Posted by: George Rebane | 18 August 2009 at 09:14 PM
With respect to containment, and expecting to be branded a skeptic, what might be even more interesting is how much containment is prescribed for any particular fire. Along with that would have to go, who makes these decisions, what are the basis for those decisions, what factors other than forest management are taken into account such as air quality and public health, and how the property value factor gets applied to the equation?
After that it would also be interesting in seeing the "forest management" statistics on previous fires compared to the total cost of that campaign and the total cost in property loss.
Posted by: www.google.com/accounts/o8/id?id=AItOawmNWbVtDRGQBpPJEsSqSh1AePLXrZrp3tc | 19 August 2009 at 08:48 AM
Well said AItOawmNWbVtDRGQBpPJEsSqSh1AePLXrZrp3tc (may I call you '3tc'?). That indeed is the larger question that should be addressed in a macro-utility function which would then presumably be used to generate response policies/tactics addressing the points you make. Most parts of the country are now over-vegetated do to modern fire supression methods and policies.
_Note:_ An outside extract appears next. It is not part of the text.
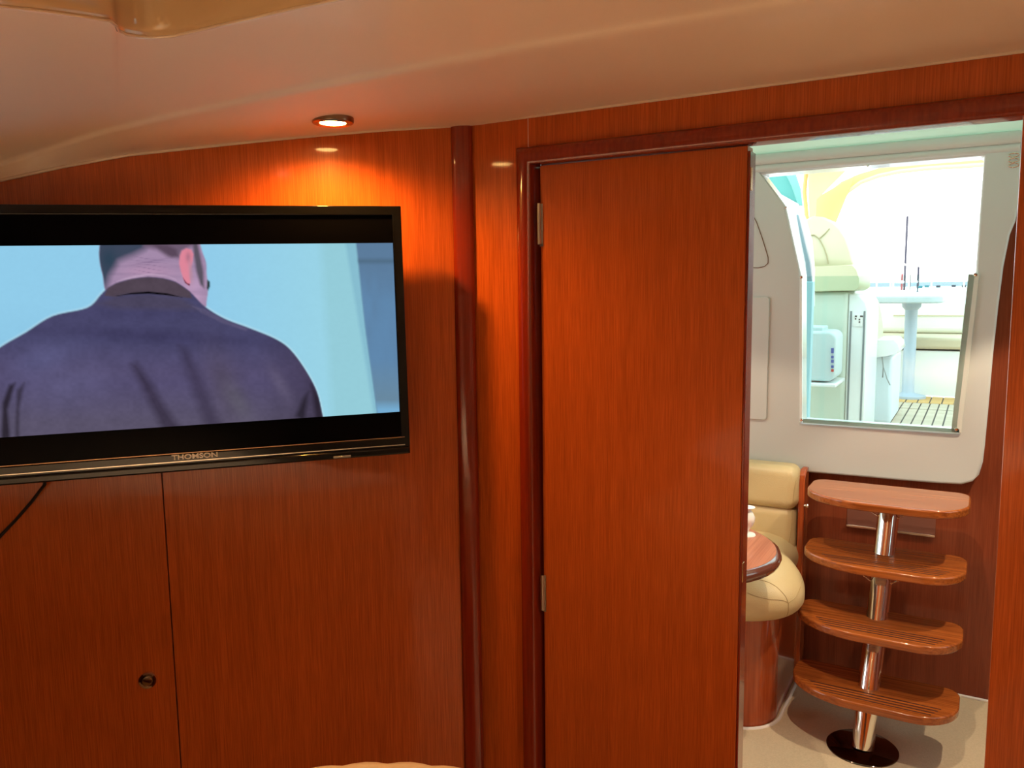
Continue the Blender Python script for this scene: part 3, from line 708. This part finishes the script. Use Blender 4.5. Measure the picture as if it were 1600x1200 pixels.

The fuel loadings (BTUs/acre) are highest since the stuff started growing eons ago. Attmepts, such as controlled burns, to reduce such loadings and prevent the inevitable wildfire disasters have been foiled by our legal industry.
Posted by: George Rebane | 19 August 2009 at 09:42 AM
Oh my goodness. This is so fascinating. I'm in Colorado with the now contained High Park fire and the still uncontained Waldo Canyon fire in Colorado Springs. After hearing containment updates for the last several weeks, I was just as curious and thank you so much for this thorough but technologically digestible post and discussion. It's great watching the containment % climb, but so appreciated to have an understanding of what it really means.
Posted by: Melissa Rhyner | 02 July 2012 at 06:55 PM
Welcome MelissaR, and I'm glad this discussion was at least interesting to you. We hope that you and your family are not in the reach of any of these fires.